China is a vast market for American Internet, technology and information companies, a major but troubling economic opportunity for companies such as AOL, which announced yesterday a deal with China’s number two media company, Shanghai Media Group, to produce a Chinese language version of AOL.
While the new AOL service will be aimed at Chinese language speakers in the U.S., no doubt AOL is eyeing the vast and lucrative market in China. Both companies say the partnership is just a beginning.
That’s the good news. The bad news is that the Chinese government isn’t relenting at all in its persecution of journalists, bloggers and online commenters deemed to be violating the country’s strict censorship laws.
The New York Times’ Jim Yardley reports today that Chinese authorities may revive a case against a jailed researcher for the Times. Zhao Yan has been jailed for 19 months on charges of revealing state secrets to the New York Times, which both Mr. Zhao and the Times disavow.
In March, prosecutors dropped the charges against Mr. Zhao, but he remains in jail nonetheless. Now, word comes that prosecutors are beginning a new investigation against the researcher.
Instead, Mr. Zhao, an employee of the Beijing office of The Times, remained in jail even though there no longer were any charges against him.

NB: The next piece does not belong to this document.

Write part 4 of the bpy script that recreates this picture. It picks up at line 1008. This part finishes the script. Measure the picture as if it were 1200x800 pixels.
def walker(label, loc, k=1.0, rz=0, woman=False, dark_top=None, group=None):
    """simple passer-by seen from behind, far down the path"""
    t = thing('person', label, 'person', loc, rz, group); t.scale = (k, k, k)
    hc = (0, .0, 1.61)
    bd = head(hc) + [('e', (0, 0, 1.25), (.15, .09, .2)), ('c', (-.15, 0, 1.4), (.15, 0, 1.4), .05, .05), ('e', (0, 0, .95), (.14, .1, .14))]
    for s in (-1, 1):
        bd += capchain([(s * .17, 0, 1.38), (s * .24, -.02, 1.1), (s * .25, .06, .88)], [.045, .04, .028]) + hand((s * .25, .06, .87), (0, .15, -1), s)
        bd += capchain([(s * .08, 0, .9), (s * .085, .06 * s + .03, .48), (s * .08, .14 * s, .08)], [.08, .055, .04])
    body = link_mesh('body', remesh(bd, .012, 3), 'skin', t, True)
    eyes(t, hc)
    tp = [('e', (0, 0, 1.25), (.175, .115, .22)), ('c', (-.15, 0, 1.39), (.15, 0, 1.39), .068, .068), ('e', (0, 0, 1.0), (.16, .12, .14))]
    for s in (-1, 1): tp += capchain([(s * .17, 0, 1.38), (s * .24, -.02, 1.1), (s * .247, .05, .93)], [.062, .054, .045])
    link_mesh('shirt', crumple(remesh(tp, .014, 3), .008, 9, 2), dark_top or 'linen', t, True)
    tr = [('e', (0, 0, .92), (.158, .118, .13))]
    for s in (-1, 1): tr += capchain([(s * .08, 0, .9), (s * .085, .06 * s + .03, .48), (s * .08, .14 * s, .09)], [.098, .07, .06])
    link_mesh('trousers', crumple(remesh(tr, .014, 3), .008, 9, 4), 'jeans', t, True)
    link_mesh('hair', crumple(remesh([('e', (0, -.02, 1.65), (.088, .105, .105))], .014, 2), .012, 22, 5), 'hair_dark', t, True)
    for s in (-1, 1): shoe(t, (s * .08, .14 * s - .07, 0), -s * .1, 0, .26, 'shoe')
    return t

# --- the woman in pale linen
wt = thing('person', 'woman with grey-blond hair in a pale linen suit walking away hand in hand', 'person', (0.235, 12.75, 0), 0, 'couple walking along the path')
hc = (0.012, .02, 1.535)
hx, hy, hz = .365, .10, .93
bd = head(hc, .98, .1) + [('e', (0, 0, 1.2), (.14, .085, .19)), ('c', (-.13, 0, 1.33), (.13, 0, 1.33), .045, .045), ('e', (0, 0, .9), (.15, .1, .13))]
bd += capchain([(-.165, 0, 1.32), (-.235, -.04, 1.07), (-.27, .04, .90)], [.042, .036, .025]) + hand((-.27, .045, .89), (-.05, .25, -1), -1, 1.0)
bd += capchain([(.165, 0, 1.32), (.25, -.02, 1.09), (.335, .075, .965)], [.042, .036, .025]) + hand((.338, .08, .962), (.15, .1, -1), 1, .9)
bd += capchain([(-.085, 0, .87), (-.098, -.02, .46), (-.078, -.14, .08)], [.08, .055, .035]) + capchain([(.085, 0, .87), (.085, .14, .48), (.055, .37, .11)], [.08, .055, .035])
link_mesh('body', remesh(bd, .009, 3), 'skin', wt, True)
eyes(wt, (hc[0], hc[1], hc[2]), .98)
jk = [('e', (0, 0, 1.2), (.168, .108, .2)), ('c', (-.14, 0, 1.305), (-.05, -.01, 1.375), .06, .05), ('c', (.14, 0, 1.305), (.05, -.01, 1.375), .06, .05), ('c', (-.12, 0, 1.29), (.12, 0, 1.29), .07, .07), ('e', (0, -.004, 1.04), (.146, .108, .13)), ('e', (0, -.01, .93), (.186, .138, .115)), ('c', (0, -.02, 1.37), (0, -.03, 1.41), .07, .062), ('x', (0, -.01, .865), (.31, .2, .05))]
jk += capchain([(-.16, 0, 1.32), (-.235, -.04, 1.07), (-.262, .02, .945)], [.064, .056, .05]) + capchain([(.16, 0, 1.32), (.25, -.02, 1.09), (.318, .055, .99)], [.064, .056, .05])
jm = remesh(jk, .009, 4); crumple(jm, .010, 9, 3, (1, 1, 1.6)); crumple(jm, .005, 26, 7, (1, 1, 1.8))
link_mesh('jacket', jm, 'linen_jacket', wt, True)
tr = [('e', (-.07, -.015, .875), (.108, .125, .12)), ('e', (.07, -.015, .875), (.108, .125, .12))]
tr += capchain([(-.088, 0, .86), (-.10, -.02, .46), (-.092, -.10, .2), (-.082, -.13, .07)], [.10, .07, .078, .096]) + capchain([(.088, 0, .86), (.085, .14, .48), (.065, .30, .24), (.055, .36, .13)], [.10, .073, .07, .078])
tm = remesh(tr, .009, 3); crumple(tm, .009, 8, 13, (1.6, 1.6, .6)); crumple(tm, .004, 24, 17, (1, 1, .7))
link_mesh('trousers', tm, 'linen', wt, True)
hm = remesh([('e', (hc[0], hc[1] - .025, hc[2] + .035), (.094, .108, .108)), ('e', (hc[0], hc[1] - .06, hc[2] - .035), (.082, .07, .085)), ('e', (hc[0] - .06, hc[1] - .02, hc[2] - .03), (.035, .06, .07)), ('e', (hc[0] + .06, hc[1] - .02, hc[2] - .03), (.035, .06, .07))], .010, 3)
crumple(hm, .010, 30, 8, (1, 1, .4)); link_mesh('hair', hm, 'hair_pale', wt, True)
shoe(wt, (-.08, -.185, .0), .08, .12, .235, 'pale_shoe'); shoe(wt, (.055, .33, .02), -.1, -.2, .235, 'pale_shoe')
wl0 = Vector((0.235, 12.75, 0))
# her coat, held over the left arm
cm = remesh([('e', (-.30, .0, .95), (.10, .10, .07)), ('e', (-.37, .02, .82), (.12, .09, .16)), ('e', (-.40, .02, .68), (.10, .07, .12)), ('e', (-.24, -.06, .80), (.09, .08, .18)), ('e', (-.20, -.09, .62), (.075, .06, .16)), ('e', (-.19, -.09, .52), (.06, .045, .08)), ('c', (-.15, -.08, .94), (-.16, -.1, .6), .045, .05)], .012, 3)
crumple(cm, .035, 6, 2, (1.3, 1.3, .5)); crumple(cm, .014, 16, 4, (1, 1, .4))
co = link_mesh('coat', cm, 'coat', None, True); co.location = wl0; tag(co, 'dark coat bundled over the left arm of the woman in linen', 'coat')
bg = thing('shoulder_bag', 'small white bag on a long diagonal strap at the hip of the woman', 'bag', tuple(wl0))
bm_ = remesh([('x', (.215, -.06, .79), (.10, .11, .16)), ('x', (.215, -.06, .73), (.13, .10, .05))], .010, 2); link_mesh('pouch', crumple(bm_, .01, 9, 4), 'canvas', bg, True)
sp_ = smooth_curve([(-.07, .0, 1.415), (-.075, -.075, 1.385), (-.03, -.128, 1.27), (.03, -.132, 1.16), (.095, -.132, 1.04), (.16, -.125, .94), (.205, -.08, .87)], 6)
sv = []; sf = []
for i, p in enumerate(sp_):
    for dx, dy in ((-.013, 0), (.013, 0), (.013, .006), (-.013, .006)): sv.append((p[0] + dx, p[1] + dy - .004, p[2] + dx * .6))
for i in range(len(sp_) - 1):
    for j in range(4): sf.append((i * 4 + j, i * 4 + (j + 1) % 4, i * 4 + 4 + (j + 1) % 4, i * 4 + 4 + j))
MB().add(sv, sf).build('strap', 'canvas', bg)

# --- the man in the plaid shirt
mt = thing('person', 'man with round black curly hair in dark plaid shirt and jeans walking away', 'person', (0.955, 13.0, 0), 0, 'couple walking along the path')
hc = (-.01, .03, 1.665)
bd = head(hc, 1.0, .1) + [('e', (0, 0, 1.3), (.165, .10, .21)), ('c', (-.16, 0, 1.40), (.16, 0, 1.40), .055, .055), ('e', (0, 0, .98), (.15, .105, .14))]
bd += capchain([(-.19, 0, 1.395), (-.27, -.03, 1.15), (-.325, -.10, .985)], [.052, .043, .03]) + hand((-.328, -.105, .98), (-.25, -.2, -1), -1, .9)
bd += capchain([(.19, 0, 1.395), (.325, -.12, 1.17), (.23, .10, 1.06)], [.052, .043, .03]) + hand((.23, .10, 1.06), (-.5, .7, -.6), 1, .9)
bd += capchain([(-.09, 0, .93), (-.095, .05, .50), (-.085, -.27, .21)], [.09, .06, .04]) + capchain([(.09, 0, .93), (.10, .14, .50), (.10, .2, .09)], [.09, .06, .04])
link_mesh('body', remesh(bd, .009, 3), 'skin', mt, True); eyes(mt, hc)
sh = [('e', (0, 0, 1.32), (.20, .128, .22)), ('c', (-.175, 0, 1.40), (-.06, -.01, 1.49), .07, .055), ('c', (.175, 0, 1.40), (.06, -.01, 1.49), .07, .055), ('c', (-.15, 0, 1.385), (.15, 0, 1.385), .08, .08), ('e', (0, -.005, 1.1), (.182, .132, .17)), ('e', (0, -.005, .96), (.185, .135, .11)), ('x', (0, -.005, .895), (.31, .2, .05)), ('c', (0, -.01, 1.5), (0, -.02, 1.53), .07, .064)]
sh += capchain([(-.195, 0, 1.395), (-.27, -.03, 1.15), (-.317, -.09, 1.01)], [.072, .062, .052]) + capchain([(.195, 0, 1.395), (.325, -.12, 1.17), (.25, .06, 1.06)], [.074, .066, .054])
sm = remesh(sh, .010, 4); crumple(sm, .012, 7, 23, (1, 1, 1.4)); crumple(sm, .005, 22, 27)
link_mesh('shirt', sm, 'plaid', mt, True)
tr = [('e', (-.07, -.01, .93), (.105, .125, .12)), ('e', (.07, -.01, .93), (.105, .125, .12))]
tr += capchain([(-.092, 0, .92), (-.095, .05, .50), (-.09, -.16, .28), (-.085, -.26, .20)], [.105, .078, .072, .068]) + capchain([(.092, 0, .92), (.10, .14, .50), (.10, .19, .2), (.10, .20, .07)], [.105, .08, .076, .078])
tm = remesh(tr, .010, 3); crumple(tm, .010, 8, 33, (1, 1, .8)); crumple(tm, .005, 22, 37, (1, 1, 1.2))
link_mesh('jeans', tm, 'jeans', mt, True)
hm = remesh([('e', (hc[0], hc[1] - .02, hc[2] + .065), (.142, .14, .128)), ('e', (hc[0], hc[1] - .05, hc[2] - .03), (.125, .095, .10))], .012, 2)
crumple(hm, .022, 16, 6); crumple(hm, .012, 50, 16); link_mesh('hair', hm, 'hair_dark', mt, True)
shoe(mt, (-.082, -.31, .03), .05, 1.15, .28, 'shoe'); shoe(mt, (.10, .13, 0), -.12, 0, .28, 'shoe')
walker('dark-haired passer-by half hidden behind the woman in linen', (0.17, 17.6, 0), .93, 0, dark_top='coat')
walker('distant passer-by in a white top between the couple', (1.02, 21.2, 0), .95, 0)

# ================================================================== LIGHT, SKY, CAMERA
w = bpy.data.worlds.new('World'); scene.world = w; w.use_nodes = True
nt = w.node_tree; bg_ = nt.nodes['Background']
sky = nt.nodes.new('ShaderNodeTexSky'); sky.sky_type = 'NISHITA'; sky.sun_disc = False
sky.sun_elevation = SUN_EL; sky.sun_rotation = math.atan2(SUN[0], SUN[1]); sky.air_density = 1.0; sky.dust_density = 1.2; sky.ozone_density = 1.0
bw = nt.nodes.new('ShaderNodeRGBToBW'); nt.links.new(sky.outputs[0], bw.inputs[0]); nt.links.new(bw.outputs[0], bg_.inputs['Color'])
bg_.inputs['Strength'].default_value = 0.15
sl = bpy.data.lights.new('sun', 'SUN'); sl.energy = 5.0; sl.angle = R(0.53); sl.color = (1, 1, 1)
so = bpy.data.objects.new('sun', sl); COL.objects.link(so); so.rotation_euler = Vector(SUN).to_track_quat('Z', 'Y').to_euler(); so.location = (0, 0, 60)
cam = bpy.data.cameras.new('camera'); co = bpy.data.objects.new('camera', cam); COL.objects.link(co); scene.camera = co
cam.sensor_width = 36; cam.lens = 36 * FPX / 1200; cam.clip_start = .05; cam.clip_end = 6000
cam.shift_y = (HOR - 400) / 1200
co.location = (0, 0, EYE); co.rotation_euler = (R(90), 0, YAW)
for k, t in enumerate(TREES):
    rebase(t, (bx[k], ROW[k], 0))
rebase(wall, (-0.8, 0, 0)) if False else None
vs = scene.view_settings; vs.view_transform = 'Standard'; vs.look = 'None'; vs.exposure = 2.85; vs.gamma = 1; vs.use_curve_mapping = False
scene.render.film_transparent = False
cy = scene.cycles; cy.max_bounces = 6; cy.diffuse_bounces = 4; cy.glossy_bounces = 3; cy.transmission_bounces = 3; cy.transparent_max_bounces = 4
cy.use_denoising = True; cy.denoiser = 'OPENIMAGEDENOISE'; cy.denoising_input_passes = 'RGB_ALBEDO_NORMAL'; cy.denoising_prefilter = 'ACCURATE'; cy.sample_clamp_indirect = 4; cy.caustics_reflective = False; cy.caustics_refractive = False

Now, one question is whether prosecutors used the withdrawal as a procedural maneuver to delay a trial, which had been scheduled for late March. Legal experts say Mr. Zhao should have been released after the withdrawal, regardless of any intention to reopen the case. “This is a man who has been held for a long time after the indictment was withdrawn,” said John Kamm, a human rights campaigner, whose Dui Hua Foundation, based in San Francisco, works to free political prisoners in China. “I think it is a terrible black eye for the Chinese justice system. It’s a terrible black eye because there is no transparency, there is no accountability.”
Another Chinese journalist, Shi Tao, was charged with leaking state secrets and has been imprisoned for ten years. A documentary filmmaker named Hao Wu is also in jail, and hasn’t been charged, for filming a Christian group that is not recognized by the Chinese government.
Let’s hope that AOL doesn’t push into the Chinese market under the same rationalization that Google, Yahoo and Microsoft have offered — namely, that China’s censorship policies are merely a price to pay for tapping into the booming market and that it’s better to be there under those conditions than not be there at all.
Correction: An earlier version of this post incorrectly stated that blogger Zhao Jing was imprisoned. In fact, Mr. Zhao’s blog was shut-down through the action of MSN, but he was not imprisoned.
Cynthia Brumfield at 8:11 AM|Comments(1)
Sorry, but Zhao Jing hasn't been jailed or imprisoned. Reread your Jan. 6 blog post.